Transcribe everything in the data word for word. Pictures are left out.

--

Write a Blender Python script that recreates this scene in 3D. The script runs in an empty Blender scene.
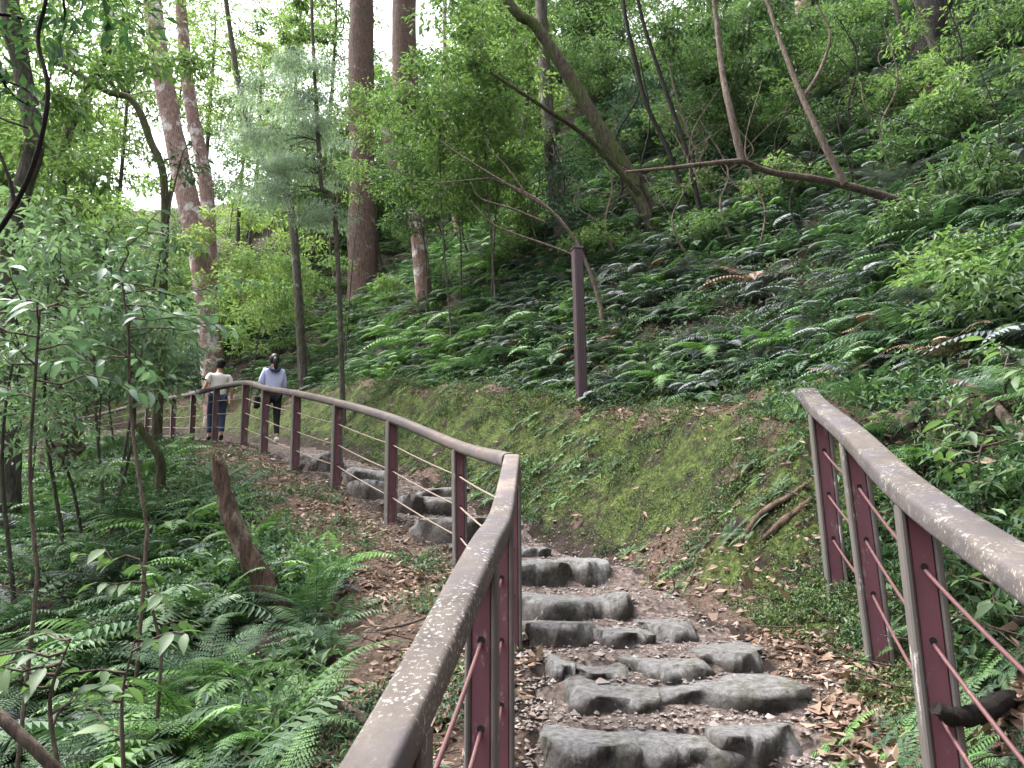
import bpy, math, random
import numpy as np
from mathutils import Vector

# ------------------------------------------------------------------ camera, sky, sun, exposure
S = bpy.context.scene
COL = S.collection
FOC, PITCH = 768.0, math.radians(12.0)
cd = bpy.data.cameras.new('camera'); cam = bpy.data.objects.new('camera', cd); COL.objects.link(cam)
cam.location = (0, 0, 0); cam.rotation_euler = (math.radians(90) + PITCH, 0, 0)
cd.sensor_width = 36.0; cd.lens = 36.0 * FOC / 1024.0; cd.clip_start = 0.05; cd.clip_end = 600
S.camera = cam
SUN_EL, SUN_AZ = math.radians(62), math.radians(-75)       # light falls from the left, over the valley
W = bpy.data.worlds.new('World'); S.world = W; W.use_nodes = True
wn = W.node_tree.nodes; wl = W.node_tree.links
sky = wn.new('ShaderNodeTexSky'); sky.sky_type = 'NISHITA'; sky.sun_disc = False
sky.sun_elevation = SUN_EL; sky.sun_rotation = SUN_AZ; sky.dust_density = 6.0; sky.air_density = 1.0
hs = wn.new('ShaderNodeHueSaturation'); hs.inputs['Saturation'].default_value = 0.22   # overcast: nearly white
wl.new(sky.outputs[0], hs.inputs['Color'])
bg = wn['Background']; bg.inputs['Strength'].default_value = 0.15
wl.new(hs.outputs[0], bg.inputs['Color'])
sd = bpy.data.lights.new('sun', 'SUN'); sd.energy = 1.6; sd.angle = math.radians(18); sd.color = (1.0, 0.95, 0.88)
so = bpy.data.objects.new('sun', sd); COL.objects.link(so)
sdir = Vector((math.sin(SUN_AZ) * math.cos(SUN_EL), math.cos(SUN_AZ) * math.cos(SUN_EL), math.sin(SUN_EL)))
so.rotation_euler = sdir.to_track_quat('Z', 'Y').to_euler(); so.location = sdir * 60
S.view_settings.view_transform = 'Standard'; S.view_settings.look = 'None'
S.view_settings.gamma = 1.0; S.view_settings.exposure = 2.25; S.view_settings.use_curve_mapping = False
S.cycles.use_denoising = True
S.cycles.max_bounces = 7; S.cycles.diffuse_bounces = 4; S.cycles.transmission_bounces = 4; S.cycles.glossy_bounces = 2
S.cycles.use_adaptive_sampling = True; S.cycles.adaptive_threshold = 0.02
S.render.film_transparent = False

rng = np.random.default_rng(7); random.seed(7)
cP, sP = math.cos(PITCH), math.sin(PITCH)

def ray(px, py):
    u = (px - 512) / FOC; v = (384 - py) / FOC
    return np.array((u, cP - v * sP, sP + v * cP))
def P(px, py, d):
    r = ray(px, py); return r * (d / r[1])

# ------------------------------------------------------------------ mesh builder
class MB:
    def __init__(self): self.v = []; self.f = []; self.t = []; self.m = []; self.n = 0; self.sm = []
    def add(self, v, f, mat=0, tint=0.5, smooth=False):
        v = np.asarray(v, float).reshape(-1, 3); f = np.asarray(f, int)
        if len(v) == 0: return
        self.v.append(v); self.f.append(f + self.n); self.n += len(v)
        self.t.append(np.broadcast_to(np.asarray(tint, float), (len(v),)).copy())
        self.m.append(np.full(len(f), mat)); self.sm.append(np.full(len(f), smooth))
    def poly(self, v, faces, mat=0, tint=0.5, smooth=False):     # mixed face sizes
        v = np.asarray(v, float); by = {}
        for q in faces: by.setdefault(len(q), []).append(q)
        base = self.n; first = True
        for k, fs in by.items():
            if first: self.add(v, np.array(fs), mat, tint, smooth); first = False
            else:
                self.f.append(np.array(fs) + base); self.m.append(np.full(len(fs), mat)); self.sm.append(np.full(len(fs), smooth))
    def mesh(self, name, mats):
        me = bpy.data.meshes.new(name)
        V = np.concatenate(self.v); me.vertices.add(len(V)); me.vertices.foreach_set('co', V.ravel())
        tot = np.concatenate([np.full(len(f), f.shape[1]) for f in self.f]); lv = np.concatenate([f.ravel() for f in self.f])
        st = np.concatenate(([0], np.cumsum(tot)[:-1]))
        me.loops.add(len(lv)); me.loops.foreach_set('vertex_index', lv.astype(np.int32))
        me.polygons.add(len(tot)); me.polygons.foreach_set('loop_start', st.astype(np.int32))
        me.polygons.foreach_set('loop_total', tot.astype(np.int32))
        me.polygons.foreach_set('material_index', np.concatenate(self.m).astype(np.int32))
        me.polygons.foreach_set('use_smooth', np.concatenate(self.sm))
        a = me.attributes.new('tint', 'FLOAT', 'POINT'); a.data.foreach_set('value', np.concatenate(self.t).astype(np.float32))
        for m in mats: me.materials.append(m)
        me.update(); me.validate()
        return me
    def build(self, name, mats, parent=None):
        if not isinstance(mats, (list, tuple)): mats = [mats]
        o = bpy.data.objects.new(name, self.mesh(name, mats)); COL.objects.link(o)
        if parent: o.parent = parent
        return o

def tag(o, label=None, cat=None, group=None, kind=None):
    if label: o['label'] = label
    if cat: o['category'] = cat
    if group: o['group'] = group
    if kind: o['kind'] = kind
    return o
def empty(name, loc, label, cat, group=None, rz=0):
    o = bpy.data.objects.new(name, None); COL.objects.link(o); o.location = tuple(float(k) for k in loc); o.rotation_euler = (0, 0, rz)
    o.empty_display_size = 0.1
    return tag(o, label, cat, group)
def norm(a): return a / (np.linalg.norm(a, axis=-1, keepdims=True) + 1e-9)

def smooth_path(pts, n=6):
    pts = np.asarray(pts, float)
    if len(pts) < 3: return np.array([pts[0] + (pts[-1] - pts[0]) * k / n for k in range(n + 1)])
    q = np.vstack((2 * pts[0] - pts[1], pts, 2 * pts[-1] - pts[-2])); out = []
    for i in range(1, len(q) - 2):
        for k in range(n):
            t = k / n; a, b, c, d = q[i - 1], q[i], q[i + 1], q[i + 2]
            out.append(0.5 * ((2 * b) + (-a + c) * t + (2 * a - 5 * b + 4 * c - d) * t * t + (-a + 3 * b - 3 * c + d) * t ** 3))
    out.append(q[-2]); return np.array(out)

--

Output of the task:
Write a Blender Python script that recreates this scene in 3D. The script runs in an empty Blender scene.
import bpy, math, random
import numpy as np
from mathutils import Vector

# ------------------------------------------------------------------ camera, sky, sun, exposure
S = bpy.context.scene
COL = S.collection
FOC, PITCH = 768.0, math.radians(12.0)
cd = bpy.data.cameras.new('camera'); cam = bpy.data.objects.new('camera', cd); COL.objects.link(cam)
cam.location = (0, 0, 0); cam.rotation_euler = (math.radians(90) + PITCH, 0, 0)
cd.sensor_width = 36.0; cd.lens = 36.0 * FOC / 1024.0; cd.clip_start = 0.05; cd.clip_end = 600
S.camera = cam
SUN_EL, SUN_AZ = math.radians(62), math.radians(-75)       # light falls from the left, over the valley
W = bpy.data.worlds.new('World'); S.world = W; W.use_nodes = True
wn = W.node_tree.nodes; wl = W.node_tree.links
sky = wn.new('ShaderNodeTexSky'); sky.sky_type = 'NISHITA'; sky.sun_disc = False
sky.sun_elevation = SUN_EL; sky.sun_rotation = SUN_AZ; sky.dust_density = 6.0; sky.air_density = 1.0
hs = wn.new('ShaderNodeHueSaturation'); hs.inputs['Saturation'].default_value = 0.22   # overcast: nearly white
wl.new(sky.outputs[0], hs.inputs['Color'])
bg = wn['Background']; bg.inputs['Strength'].default_value = 0.15
wl.new(hs.outputs[0], bg.inputs['Color'])
sd = bpy.data.lights.new('sun', 'SUN'); sd.energy = 1.6; sd.angle = math.radians(18); sd.color = (1.0, 0.95, 0.88)
so = bpy.data.objects.new('sun', sd); COL.objects.link(so)
sdir = Vector((math.sin(SUN_AZ) * math.cos(SUN_EL), math.cos(SUN_AZ) * math.cos(SUN_EL), math.sin(SUN_EL)))
so.rotation_euler = sdir.to_track_quat('Z', 'Y').to_euler(); so.location = sdir * 60
S.view_settings.view_transform = 'Standard'; S.view_settings.look = 'None'
S.view_settings.gamma = 1.0; S.view_settings.exposure = 2.25; S.view_settings.use_curve_mapping = False
S.cycles.use_denoising = True
S.cycles.max_bounces = 7; S.cycles.diffuse_bounces = 4; S.cycles.transmission_bounces = 4; S.cycles.glossy_bounces = 2
S.cycles.use_adaptive_sampling = True; S.cycles.adaptive_threshold = 0.02
S.render.film_transparent = False

rng = np.random.default_rng(7); random.seed(7)
cP, sP = math.cos(PITCH), math.sin(PITCH)

def ray(px, py):
    u = (px - 512) / FOC; v = (384 - py) / FOC
    return np.array((u, cP - v * sP, sP + v * cP))
def P(px, py, d):
    r = ray(px, py); return r * (d / r[1])

# ------------------------------------------------------------------ mesh builder
class MB:
    def __init__(self): self.v = []; self.f = []; self.t = []; self.m = []; self.n = 0; self.sm = []
    def add(self, v, f, mat=0, tint=0.5, smooth=False):
        v = np.asarray(v, float).reshape(-1, 3); f = np.asarray(f, int)
        if len(v) == 0: return
        self.v.append(v); self.f.append(f + self.n); self.n += len(v)
        self.t.append(np.broadcast_to(np.asarray(tint, float), (len(v),)).copy())
        self.m.append(np.full(len(f), mat)); self.sm.append(np.full(len(f), smooth))
    def poly(self, v, faces, mat=0, tint=0.5, smooth=False):     # mixed face sizes
        v = np.asarray(v, float); by = {}
        for q in faces: by.setdefault(len(q), []).append(q)
        base = self.n; first = True
        for k, fs in by.items():
            if first: self.add(v, np.array(fs), mat, tint, smooth); first = False
            else:
                self.f.append(np.array(fs) + base); self.m.append(np.full(len(fs), mat)); self.sm.append(np.full(len(fs), smooth))
    def mesh(self, name, mats):
        me = bpy.data.meshes.new(name)
        V = np.concatenate(self.v); me.vertices.add(len(V)); me.vertices.foreach_set('co', V.ravel())
        tot = np.concatenate([np.full(len(f), f.shape[1]) for f in self.f]); lv = np.concatenate([f.ravel() for f in self.f])
        st = np.concatenate(([0], np.cumsum(tot)[:-1]))
        me.loops.add(len(lv)); me.loops.foreach_set('vertex_index', lv.astype(np.int32))
        me.polygons.add(len(tot)); me.polygons.foreach_set('loop_start', st.astype(np.int32))
        me.polygons.foreach_set('loop_total', tot.astype(np.int32))
        me.polygons.foreach_set('material_index', np.concatenate(self.m).astype(np.int32))
        me.polygons.foreach_set('use_smooth', np.concatenate(self.sm))
        a = me.attributes.new('tint', 'FLOAT', 'POINT'); a.data.foreach_set('value', np.concatenate(self.t).astype(np.float32))
        for m in mats: me.materials.append(m)
        me.update(); me.validate()
        return me
    def build(self, name, mats, parent=None):
        if not isinstance(mats, (list, tuple)): mats = [mats]
        o = bpy.data.objects.new(name, self.mesh(name, mats)); COL.objects.link(o)
        if parent: o.parent = parent
        return o

def tag(o, label=None, cat=None, group=None, kind=None):
    if label: o['label'] = label
    if cat: o['category'] = cat
    if group: o['group'] = group
    if kind: o['kind'] = kind
    return o
def empty(name, loc, label, cat, group=None, rz=0):
    o = bpy.data.objects.new(name, None); COL.objects.link(o); o.location = tuple(float(k) for k in loc); o.rotation_euler = (0, 0, rz)
    o.empty_display_size = 0.1
    return tag(o, label, cat, group)
def norm(a): return a / (np.linalg.norm(a, axis=-1, keepdims=True) + 1e-9)

def smooth_path(pts, n=6):
    pts = np.asarray(pts, float)
    if len(pts) < 3: return np.array([pts[0] + (pts[-1] - pts[0]) * k / n for k in range(n + 1)])
    q = np.vstack((2 * pts[0] - pts[1], pts, 2 * pts[-1] - pts[-2])); out = []
    for i in range(1, len(q) - 2):
        for k in range(n):
            t = k / n; a, b, c, d = q[i - 1], q[i], q[i + 1], q[i + 2]
            out.append(0.5 * ((2 * b) + (-a + c) * t + (2 * a - 5 * b + 4 * c - d) * t * t + (-a + 3 * b - 3 * c + d) * t ** 3))
    out.append(q[-2]); return np.array(out)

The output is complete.